Legal Tech and AI: How Tools Like Harvey Are Reshaping Law
Summary
By 2026, AI-powered legal technology has transitioned from experimental pilot programs to foundational infrastructure for law firms and corporate legal departments. Leading platforms like Harvey are now seamlessly integrated into existing workflows, such as Microsoft Word and document management systems, allowing attorneys to perform tasks like contract review and redlining without switching applications. This shift is powered by domain-specific AI models trained on authoritative legal data, which mitigate the risk of "hallucinations" by providing verifiable citations.
The legal tech landscape is categorized into six key areas: practice and case management, document automation, AI-powered research, contract review, e-discovery, and client service. Contract review and due diligence have emerged as the most mature use cases, enabling the rapid processing of massive volumes of agreements. The market is experiencing significant growth, with the global legal tech industry projected to reach $38.2 billion, driven by high demand in North America and substantial investments from both law firms and in-house teams.

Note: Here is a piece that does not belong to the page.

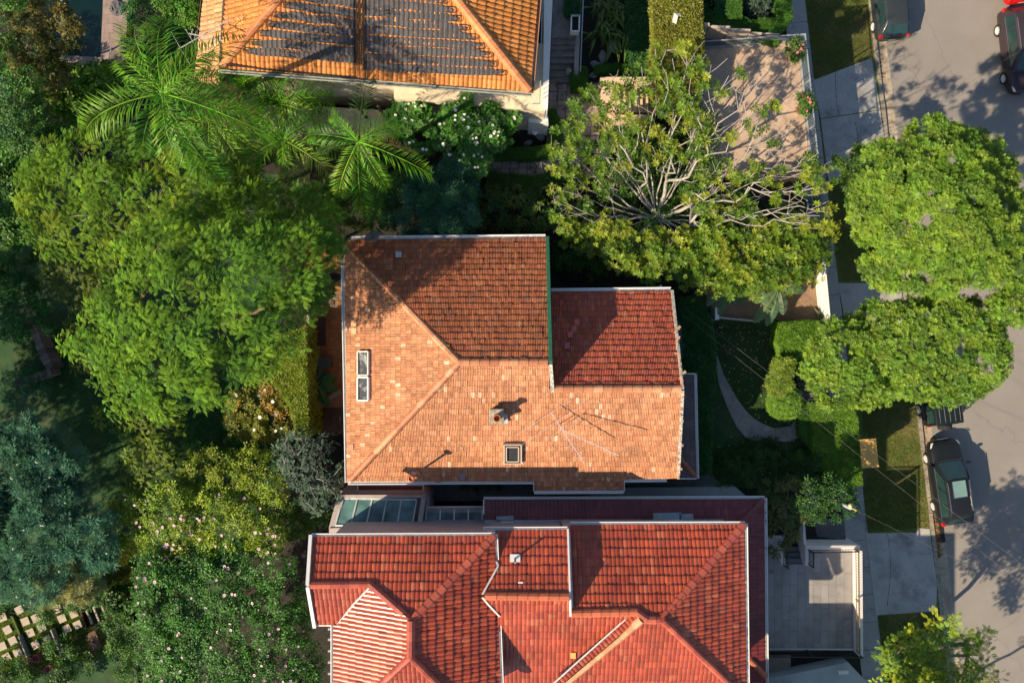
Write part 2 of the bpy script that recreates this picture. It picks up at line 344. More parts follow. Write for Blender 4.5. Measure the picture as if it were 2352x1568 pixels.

Despite this growth, challenges such as organizational inertia and stringent security requirements remain. Successful adoption requires treating technology implementation as a change management process and ensuring platforms meet high security standards like SOC 2 Type II and ISO 27001. Looking ahead, the industry is moving toward "agentic workflows" where AI handles multi-step tasks under human oversight, alongside predictive analytics for litigation strategy.